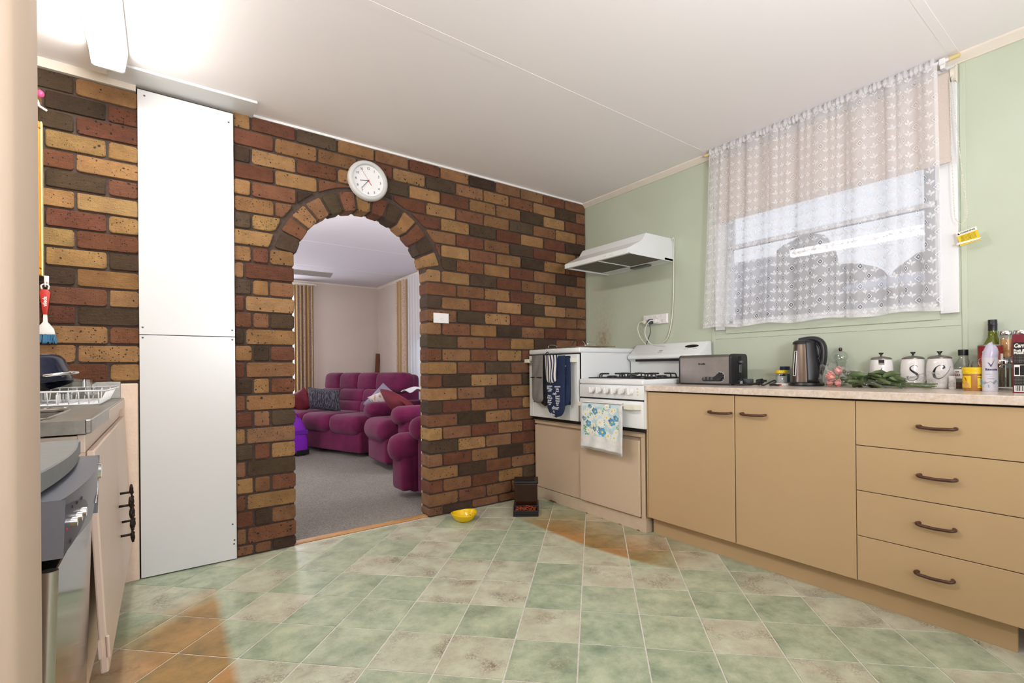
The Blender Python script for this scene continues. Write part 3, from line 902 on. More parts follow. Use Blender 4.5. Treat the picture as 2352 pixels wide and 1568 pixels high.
plug('cream round plug in the leftmost socket of the outlet', .030, M_OLDPLASTIC, [(0, -.034, 0), (-.03, -.045, -.004), (-.05, -.04, -.05), (-.035, -.03, -.11), (.015, -.03, -.165), (.06, -.04, -.20)])
plug('dark grey round plug in the second socket', .0775, M_PGREY, [(0, -.034, 0), (.018, -.046, -.02), (.02, -.04, -.08), (-.015, -.03, -.14), (-.035, -.03, -.20), (-.04, -.03, -.22)], .02)
plug('white round plug in the third socket, its thick cord looping left', .128, M_PWHITE, [(0, -.034, 0), (-.02, -.06, .0), (-.06, -.06, -.05), (-.065, -.05, -.11), (-.02, -.05, -.165), (.05, -.06, -.18), (.14, -.09, -.186)], .02)

# ------------------------------------------------------------------ cabinet under the stove
M_CAB = mat('cream_laminate', '#c8b298', 0.42, vary=(2.5, 0.025))
M_CAB2 = mat('tan_laminate', '#b99d76', 0.40, vary=(2.5, 0.03))
M_KICK = mat('worn_cream_paint', '#c9b69c', 0.5, vary=(20, 0.05))
M_CHIP = mat('bare_particle_board', '#7d5a38', 0.9, vary=(90, 0.3))
sc_ = thing('stove_cabinet', 'low cream two door cabinet under the stove, chipped at the floor', 'cabinet', (2.31, 2.968, 0), -90)
SW = 1.075
MB().box(0, SW, .018, .575, .0, .598).build('carcass', M_KICK, sc_)
MB().box(0, SW, 0.0, .018, .572, .604, .002).box(0, SW, -.012, .03, .598, .606, .002).build('top_rail', M_CAB, sc_)
MB().box(.0, SW, .004, .018, .0, .082, .001).build('plinth', M_KICK, sc_)
for x, w, h in ((.16, .06, .018), (.20, .05, .013), (.55, .03, .006), (.7, .02, .005), (.85, .03, .006), (1.0, .03, .008)):
    g = random.Random(int(x * 100)); n = 8
    ch = MB(); ch.prism([(x + w * i / n, 0.001) for i in range(n + 1)] + [(x + w * i / n, h * (.35 + .65 * g.random()) * math.sin(PI * (i + .3) / (n + .6))) for i in range(n, -1, -1)], .0022, .006, 'y')
    ch.build('chipped_edge', M_CHIP, sc_)
MB().box(.516, .524, .001, .018, .09, .570).build('stile', M_CAB, sc_)
MB().box(1.045, SW, .0, .018, .082, .572).build('stile', M_CAB, sc_)
MB().box(.004, .515, -.001, .017, .088, .560, .0012).build('door', M_CAB, sc_)
MB().box(.527, 1.043, -.019, -.001, .092, .553, .003).box(.535, 1.035, -.0012, .012, .1, .545).build('door', M_CAB, sc_)

# ------------------------------------------------------------------ stove
stove = thing('stove', 'white gas stove with raised oven on the left and low cooktop', 'stove', (2.27, 2.976, .606), -90)
MB().box(.004, 1.104, .02, .56, .0, .022).build('base', M_BLACK, stove)
OVW, TOP = .562, .532
b = MB()
b.box(.002, OVW, .0205, .575, .022, .497, .004)
b.build('oven_body', M_ENAMEL, stove)
b = MB(); b.box(-.002, OVW + .004, -.004, .59, .497, TOP, .010, 3); b.box(.02, .54, .03, .55, TOP - .002, TOP + .002, .001)
b.build('oven_top', M_ENAMEL, stove, smooth=35)
MB().box(.004, OVW - .004, .0182, .0225, .024, .494).build('door_seal', M_BLACK, stove)
# oven door with dark window
od = MB()
od.box(.0, .048, -.004, .018, .024, .486, .003).box(.470, .549, -.004, .018, .024, .486, .003).box(.0481, .4699, -.004, .018, .024, .132, .003).box(.0481, .4699, -.004, .018, .475, .486, .002)
door = od.build('oven_door', M_ENAMEL, stove)
MB().box(.048, .470, .0, .012, .132, .475).build('door_window', M_DARKGLOSS, door)
MB().box(.05, .468, -.0005, .0, .132, .146).build('window_trim', M_PGREY, door)
MB().box(.432, .452, -.0012, -.0001, .20, .27).build('blue_sticker', mat('blue_sticker', '#2447b8', 0.4), door)
MB().box(.436, .449, -.0018, -.0011, .204, .222).build('sticker_label', mat('pale_green_sticker', '#bfe0c8', 0.4), door)
hd = MB()
for x0, x1, sg in ((-.004, .052, 1), (.462, .53, -1)):
    pass
hd.box(.0, .53, -.046, -.030, .446, .462, .005, 2)
hd.prism([(-.004, -.0475), (.045, -.0475), (.06, -.02), (.06, -.003), (-.004, -.003)], .434, .4605, 'z', .002, 1)
hd.prism([(.468, -.0475), (.535, -.0475), (.54, -.003), (.462, -.003), (.462, -.02)], .43, .4605, 'z', .002, 1)
hd.build('oven_handle', M_OLDPLASTIC, door, smooth=30)
# cooktop unit
CX0, CX1 = OVW + .003, 1.106
b = MB(); b.box(CX0, CX1, .012, .575, .022, .29, .002); b.build('cooker_body', M_ENAMEL, stove)
b = MB()
b.box(CX0 - .002, CX1 + .004, -.006, .52, .284, .318, .010, 3)
b.build('hob_rim', M_ENAMEL, stove, smooth=35)
MB().box(CX0, CX1 + .002, -.004, .014, .196, .282, .004, 2).build('control_panel', M_ENAMEL, stove, smooth=35)
MB().box(CX0 + .002, CX1 - .002, .003, .014, .186, .198).build('panel_gap', M_BLACK, stove)
gd = MB().box(CX0, CX1, -.004, .012, .024, .187, .006, 2).build('grill_door', M_ENAMEL, stove, smooth=35)
gh = MB()
gh.box(.60, 1.06, -.046, -.034, .152, .166, .004, 2)
gh.prism([(.592, -.0475), (.63, -.0475), (.645, -.003), (.585, -.003)], .138, .1645, 'z', .002, 1)
gh.prism([(.995, -.0475), (1.08, -.0475), (1.095, -.003), (1.02, -.003)], .138, .1645, 'z', .002, 1)
gh.build('grill_handle', M_OLDPLASTIC, gd, smooth=30)
for i, y in enumerate((2.284, 2.217, 2.152, 2.088, 2.025, 1.957)):
    x = 2.976 - y - .003
    k = MB()
    r = .0225 if i == 5 else .0205
    k.lathe([(r, 0), (r, .008), (r * .92, .018), (r * .8, .022), (0, .022)], 24)
    k.box(-.005, .005, -r * .98, r * .98, .012, .034, .003, 2)
    k.xf(Matrix.Translation((x, -.005, .246)) @ Matrix.Rotation(PI / 2, 4, 'X') @ Matrix.Rotation(R((6, -4, 3, 0, -5, 4)[i]), 4, 'Z'))
    k.build('control_knob', M_PWHITE, stove, smooth=35)
    MB().box(-.001, .001, -.0055, -.0045, .028, .031, mat=Matrix.Translation((x, 0, .246)) @ Matrix.Rotation(R(30 - 25 * (i % 3)), 4, 'Y')).build('knob_mark', M_GREYINK, stove)
for i in range(3):
    MB().cyl((1.068, -.0035, .262 - .018 * i), (1.068, -.007, .262 - .018 * i), .005, .004, 12).build('ignition_button', M_YELLOWP, stove, smooth=40)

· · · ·

> **Written exercise**:
Extract the full listing exactly, with the pictures left out.

> **Written reply**:
The Blender Python script for this scene continues. Write part 3, from line 902 on. More parts follow. Use Blender 4.5. Treat the picture as 2352 pixels wide and 1568 pixels high.
plug('cream round plug in the leftmost socket of the outlet', .030, M_OLDPLASTIC, [(0, -.034, 0), (-.03, -.045, -.004), (-.05, -.04, -.05), (-.035, -.03, -.11), (.015, -.03, -.165), (.06, -.04, -.20)])
plug('dark grey round plug in the second socket', .0775, M_PGREY, [(0, -.034, 0), (.018, -.046, -.02), (.02, -.04, -.08), (-.015, -.03, -.14), (-.035, -.03, -.20), (-.04, -.03, -.22)], .02)
plug('white round plug in the third socket, its thick cord looping left', .128, M_PWHITE, [(0, -.034, 0), (-.02, -.06, .0), (-.06, -.06, -.05), (-.065, -.05, -.11), (-.02, -.05, -.165), (.05, -.06, -.18), (.14, -.09, -.186)], .02)

# ------------------------------------------------------------------ cabinet under the stove
M_CAB = mat('cream_laminate', '#c8b298', 0.42, vary=(2.5, 0.025))
M_CAB2 = mat('tan_laminate', '#b99d76', 0.40, vary=(2.5, 0.03))
M_KICK = mat('worn_cream_paint', '#c9b69c', 0.5, vary=(20, 0.05))
M_CHIP = mat('bare_particle_board', '#7d5a38', 0.9, vary=(90, 0.3))
sc_ = thing('stove_cabinet', 'low cream two door cabinet under the stove, chipped at the floor', 'cabinet', (2.31, 2.968, 0), -90)
SW = 1.075
MB().box(0, SW, .018, .575, .0, .598).build('carcass', M_KICK, sc_)
MB().box(0, SW, 0.0, .018, .572, .604, .002).box(0, SW, -.012, .03, .598, .606, .002).build('top_rail', M_CAB, sc_)
MB().box(.0, SW, .004, .018, .0, .082, .001).build('plinth', M_KICK, sc_)
for x, w, h in ((.16, .06, .018), (.20, .05, .013), (.55, .03, .006), (.7, .02, .005), (.85, .03, .006), (1.0, .03, .008)):
    g = random.Random(int(x * 100)); n = 8
    ch = MB(); ch.prism([(x + w * i / n, 0.001) for i in range(n + 1)] + [(x + w * i / n, h * (.35 + .65 * g.random()) * math.sin(PI * (i + .3) / (n + .6))) for i in range(n, -1, -1)], .0022, .006, 'y')
    ch.build('chipped_edge', M_CHIP, sc_)
MB().box(.516, .524, .001, .018, .09, .570).build('stile', M_CAB, sc_)
MB().box(1.045, SW, .0, .018, .082, .572).build('stile', M_CAB, sc_)
MB().box(.004, .515, -.001, .017, .088, .560, .0012).build('door', M_CAB, sc_)
MB().box(.527, 1.043, -.019, -.001, .092, .553, .003).box(.535, 1.035, -.0012, .012, .1, .545).build('door', M_CAB, sc_)

# ------------------------------------------------------------------ stove
stove = thing('stove', 'white gas stove with raised oven on the left and low cooktop', 'stove', (2.27, 2.976, .606), -90)
MB().box(.004, 1.104, .02, .56, .0, .022).build('base', M_BLACK, stove)
OVW, TOP = .562, .532
b = MB()
b.box(.002, OVW, .0205, .575, .022, .497, .004)
b.build('oven_body', M_ENAMEL, stove)
b = MB(); b.box(-.002, OVW + .004, -.004, .59, .497, TOP, .010, 3); b.box(.02, .54, .03, .55, TOP - .002, TOP + .002, .001)
b.build('oven_top', M_ENAMEL, stove, smooth=35)
MB().box(.004, OVW - .004, .0182, .0225, .024, .494).build('door_seal', M_BLACK, stove)
# oven door with dark window
od = MB()
od.box(.0, .048, -.004, .018, .024, .486, .003).box(.470, .549, -.004, .018, .024, .486, .003).box(.0481, .4699, -.004, .018, .024, .132, .003).box(.0481, .4699, -.004, .018, .475, .486, .002)
door = od.build('oven_door', M_ENAMEL, stove)
MB().box(.048, .470, .0, .012, .132, .475).build('door_window', M_DARKGLOSS, door)
MB().box(.05, .468, -.0005, .0, .132, .146).build('window_trim', M_PGREY, door)
MB().box(.432, .452, -.0012, -.0001, .20, .27).build('blue_sticker', mat('blue_sticker', '#2447b8', 0.4), door)
MB().box(.436, .449, -.0018, -.0011, .204, .222).build('sticker_label', mat('pale_green_sticker', '#bfe0c8', 0.4), door)
hd = MB()
for x0, x1, sg in ((-.004, .052, 1), (.462, .53, -1)):
    pass
hd.box(.0, .53, -.046, -.030, .446, .462, .005, 2)
hd.prism([(-.004, -.0475), (.045, -.0475), (.06, -.02), (.06, -.003), (-.004, -.003)], .434, .4605, 'z', .002, 1)
hd.prism([(.468, -.0475), (.535, -.0475), (.54, -.003), (.462, -.003), (.462, -.02)], .43, .4605, 'z', .002, 1)
hd.build('oven_handle', M_OLDPLASTIC, door, smooth=30)
# cooktop unit
CX0, CX1 = OVW + .003, 1.106
b = MB(); b.box(CX0, CX1, .012, .575, .022, .29, .002); b.build('cooker_body', M_ENAMEL, stove)
b = MB()
b.box(CX0 - .002, CX1 + .004, -.006, .52, .284, .318, .010, 3)
b.build('hob_rim', M_ENAMEL, stove, smooth=35)
MB().box(CX0, CX1 + .002, -.004, .014, .196, .282, .004, 2).build('control_panel', M_ENAMEL, stove, smooth=35)
MB().box(CX0 + .002, CX1 - .002, .003, .014, .186, .198).build('panel_gap', M_BLACK, stove)
gd = MB().box(CX0, CX1, -.004, .012, .024, .187, .006, 2).build('grill_door', M_ENAMEL, stove, smooth=35)
gh = MB()
gh.box(.60, 1.06, -.046, -.034, .152, .166, .004, 2)
gh.prism([(.592, -.0475), (.63, -.0475), (.645, -.003), (.585, -.003)], .138, .1645, 'z', .002, 1)
gh.prism([(.995, -.0475), (1.08, -.0475), (1.095, -.003), (1.02, -.003)], .138, .1645, 'z', .002, 1)
gh.build('grill_handle', M_OLDPLASTIC, gd, smooth=30)
for i, y in enumerate((2.284, 2.217, 2.152, 2.088, 2.025, 1.957)):
    x = 2.976 - y - .003
    k = MB()
    r = .0225 if i == 5 else .0205
    k.lathe([(r, 0), (r, .008), (r * .92, .018), (r * .8, .022), (0, .022)], 24)
    k.box(-.005, .005, -r * .98, r * .98, .012, .034, .003, 2)
    k.xf(Matrix.Translation((x, -.005, .246)) @ Matrix.Rotation(PI / 2, 4, 'X') @ Matrix.Rotation(R((6, -4, 3, 0, -5, 4)[i]), 4, 'Z'))
    k.build('control_knob', M_PWHITE, stove, smooth=35)
    MB().box(-.001, .001, -.0055, -.0045, .028, .031, mat=Matrix.Translation((x, 0, .246)) @ Matrix.Rotation(R(30 - 25 * (i % 3)), 4, 'Y')).build('knob_mark', M_GREYINK, stove)
for i in range(3):
    MB().cyl((1.068, -.0035, .262 - .018 * i), (1.068, -.007, .262 - .018 * i), .005, .004, 12).build('ignition_button', M_YELLOWP, stove, smooth=40)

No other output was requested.